The drill took place at 2 p.m., with air raid sirens sounding across country. As the drill began, civilians were asked to take cover in nearby air raid shelters, subway stations or other designated underground facilities.

Traffic stopped for 15 minutes as drivers and pedestrians took part in the nationwide evacuation drill.

A dozen of KF-16 jets flied over major cities including Seoul and Busan to simulate an air raid.

Classes were also suspended as students and teachers took shelter.

The National Emergency Management Agency (NEMA) said the nationwide drill was the first of its kind since a civil defense law was established in 1975.

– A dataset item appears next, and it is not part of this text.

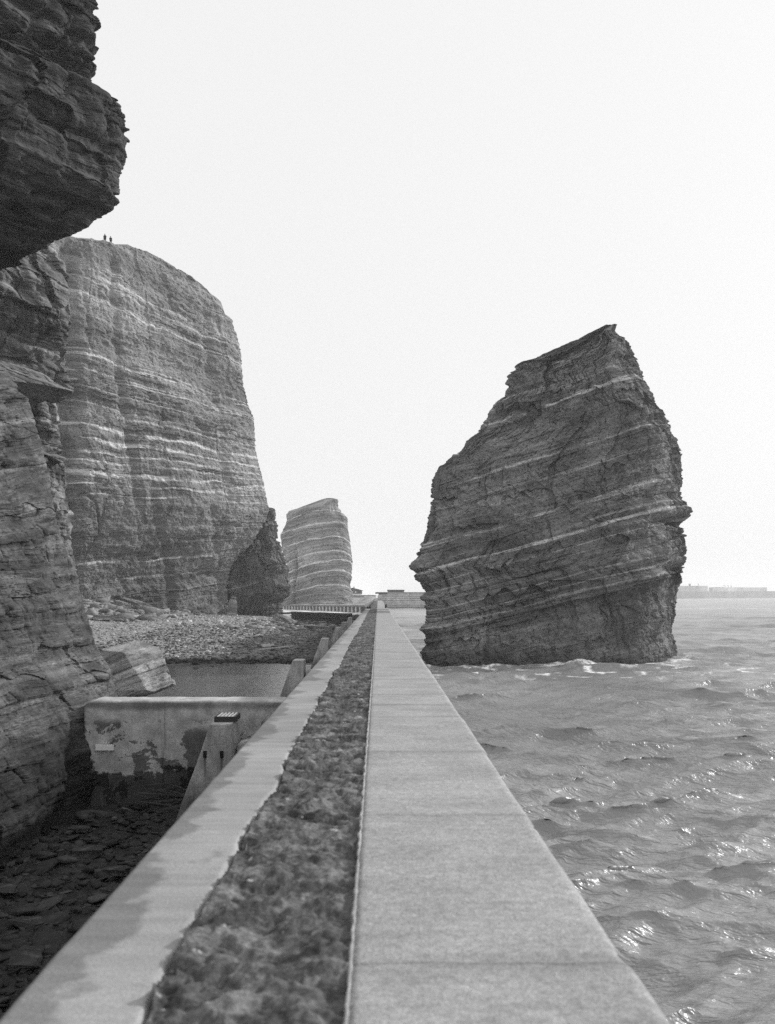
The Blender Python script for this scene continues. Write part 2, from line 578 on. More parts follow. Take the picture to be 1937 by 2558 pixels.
V, Q, A = fitted(densify(fL), densify(fR), lambda z: 392 + 0 * z, lambda z: 388 + 0 * z, [(-1, 0), (-.9, -4), (-.5, -8), (-.1, -11), (.3, -11), (.75, -9), (.97, -5), (1, 0), (.9, 8), (0, 12), (-.9, 8)],
                 lambda z: 0.55 + 0.45 * (1 - np.clip(z / 50, 0, 1)), 0.0, zt_f, 560, 420, frontw(2, .3), strat_f, bf,
                 dict(wob=.5, beds=[(.45, 1.3, 6, 15), (.25, .5, 3, 16), (.6, 3.6, 12, 18)], fbm=[(.8, 12), (.25, 2.5)], ribs=[(.7, 12, 40)]), 2.0, None, 2.0, rel_f, Lpts=FL, Rpts=FR)
me = arr_mesh('distant_sea_stack', V, Q, A)
tag(link('sea_stack', me, rock_mat('far stack rock', .25, .80, .36, 1.1, .4)),
    'smaller distant pale rock stack with white bands beyond the sheet piling', 'sea stack')

# ================================================================== HEADLAND
SKY = [(x * K, y * K) for x, y in [(-300, 470), (-40, 486), (60, 497), (110, 503), (165, 512), (200, 516), (235, 522), (270, 528), (310, 540), (340, 553), (365, 570), (412, 596), (440, 617), (462, 640), (478, 655),
       (487, 676), (505, 690), (512, 715), (530, 760), (600, 900)]]
SKX, SKYY = np.array([p_[0] for p_ in SKY]), np.array([p_[1] for p_ in SKY])


def crest(X, Y):
    """the cliff top falls away towards the sea end and towards the viewer"""
    return EYE + (VY - np.interp(VX + F * X / Y, SKX, SKYY)) / F * Y + .6 * fbm(X / 2.2, Y / 2.2, 3.0, 4) - .3


HR = [(x * K, y * K) for x, y in [(455, 440), (470, 560), (490, 650), (505, 690), (512, 715), (514, 730), (521, 758), (523, 790), (526, 830), (533, 855), (538, 880), (548, 900), (551, 940), (553, 972), (562, 1010), (570, 1042), (577, 1080),
      (582, 1100), (575, 1125), (560, 1150), (545, 1175), (520, 1200), (500, 1225), (492, 1260), (492, 1345), (490, 1400)]]
HYr = lambda y: 199 + 8 * min(max((1540 - y) / 950, 0), 1)
hR = outline(HR, HYr)
hzt = hR[1][-1]
hL = (np.array([-92.0, -92.0]), np.array([-2.0, hzt + 1]))
hz = lambda z: np.clip(z / 84.0, 0, 1)
strat_h = lambda X, Y, Z: Z - (0.26 - 0.46 * np.clip((Z - 6) / 62, 0, 1)) * (X + 45) + 0.06 * (Y - 190)


def ch(dx, dy):
    px, py = dx * K, dy * K
    Y = 158 + (px + 5) / 575 * 40
    x, y, z = at(px, py, Y)
    return float(strat_h(x, y, z))


bh = [(ch(215, 612), .45, .6, .1), (ch(350, 660), .6, .7, .05), (ch(330, 702), .6, .9, -.1), (ch(230, 778), .4, .6, .05), (ch(360, 828), .5, .9, -.05), (ch(200, 850), .3, .5, .1),
      (ch(350, 858), .35, .7, 0), (ch(350, 880), .3, .6, .1), (ch(230, 905), .5, .7, 0), (ch(230, 940), .85, 1, -.15), (ch(360, 962), .45, .9, -.05), (ch(370, 988), .75, 1, -.1),
      (ch(370, 1010), .35, .8, 0), (ch(220, 965), .3, .6, .05), (ch(220, 1010), .4, .7, 0), (ch(350, 1045), .8, .9, .1), (ch(420, 1055), .5, .7, .05), (ch(500, 1075), .45, .8, -.05),
      (ch(500, 1092), .35, .7, 0), (ch(270, 1216), .40, .95, .22), (ch(460, 1233), .4, .7, .1), (ch(300, 1180), .25, .5, .15), (ch(350, 1130), .2, .3, .2), (ch(420, 745), .3, .5, .1),
      (ch(350, 640), .3, .4, .15), (ch(360, 920), .3, .6, .1), (ch(300, 800), .3, .45, .15), (ch(320, 735), .25, .4, .1), (ch(450, 1262), .25, .4, .15), (ch(520, 895), .3, .6, .05)]


def rel_h(U, Z, X, Y):
    dx = (VX + X * F / Y) / K
    dy = (VY - (Z - EYE) * F / Y) / K
    wob = 10 * perlin(dy / 55, 3.1, dx / 300) + 4 * perlin(dy / 14, 1.1, 2)
    r = 0
    for x0, x1, y0, y1, w, d in ((238, 262, 560, 860, 9, 3.4), (262, 300, 820, 1090, 8, 3.4), (330, 372, 1060, 1330, 9, 2.6), (150, 150, 540, 1250, 20, 11.0),
                                 (440, 500, 640, 1100, 9, 2.2), (460, 480, 1090, 1330, 8, 1.8), (180, 196, 560, 800, 6, 1.4)):
        t = np.clip((dy - y0) / (y1 - y0), 0, 1)
        c = x0 + (x1 - x0) * t + wob
        r = r - .26 * d * np.exp(-((dx - c) / w) ** 2) * sstep(y0 - 30, y0 + 10, dy) * (1 - sstep(y1 - 20, y1 + 30, dy))
    # an overhanging bulge low on the face, right
    r = r + 1.3 * np.exp(-((dx - 460) / 34) ** 2 - ((dy - 1212) / 20) ** 2) - 1.5 * np.exp(-((dx - 455) / 26) ** 2 - ((dy - 1238) / 9) ** 2)
    # a curved slab scar on the left panel
    rr = np.hypot((dx - 185) / 34, (dy - 1130) / 62)
    r = r - .6 * np.exp(-((rr - 1) / .06) ** 2) * (dx > 178) * (dy < 1150)
    return r


hpoly = [(-1, 0), (-.55, -1.5), (0, -1.8), (.5, -1.2), (.86, -1.2), (1, 0), (.97, 2), (.87, 8), (.4, 30), (-.9, 42)]


def wet_h(X, Y, Z, s, U):
    dx = (VX + X * F / Y) / K
    m = 0.80 + 0.2 * sstep(8, 22, Z + 5 * fbm(U / 14, Z / 10, 2.0, 3))
    return m * (1 - 0.3 * sstep(.05, .45, fbm(U / 3, Z / 10, 1.3, 3)) * (1 - sstep(150, 200, dx)))


colA = fitted(hL, densify(hR), lambda z: 126 + 0 * z, lambda z: 199 + 8 * hz(z), hpoly, lambda z: 1 + 0 * z, -1.0, hzt, 1040, 820, frontw(4, .06), strat_h, bh,
              dict(wob=.5, lo=.18, thr=-.02, panels=[(.55, 9, 70), (.45, 4.5, 16)], beds=[(.60, 1.2, 8, 25), (.40, .5, 3.8, 26), (.6, 4.2, 13, 28), (.20, .25, 1.8, 27)], fbm=[(.7, 14), (.45, 3.0), (.25, 1.0)], ribs=[(.2, 14, 50)]), 3.0, wet_h, .1, rel_h, top=crest, Rpts=[p_ for p_ in HR if p_[1] > 715 * K])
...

In some parts of the country, residents participated in a drill against chemical warfare. In the border city of Paju in Gyeonggi Province, about 250 residents, police, government officials and firefighters conducted training against a possible chemical attack. Apartment dwellers headed to the basement and were advised on handling gas masks and other emergency kit.

"The drill is about taking shelter at a time of an attack, with close relations among local residents, government offices and firefighters," Park Chung-wung, chief commander at the National 119 Rescue Services, told Xinhua.

South Korea has been conducting the drills eight times a year but Wednesday's drill was the first time since 2000 that citizens were guided to shelters. Previous drills had typically been limited to forbidding pedestrians from crossing roads and requiring cars to pull off to the side.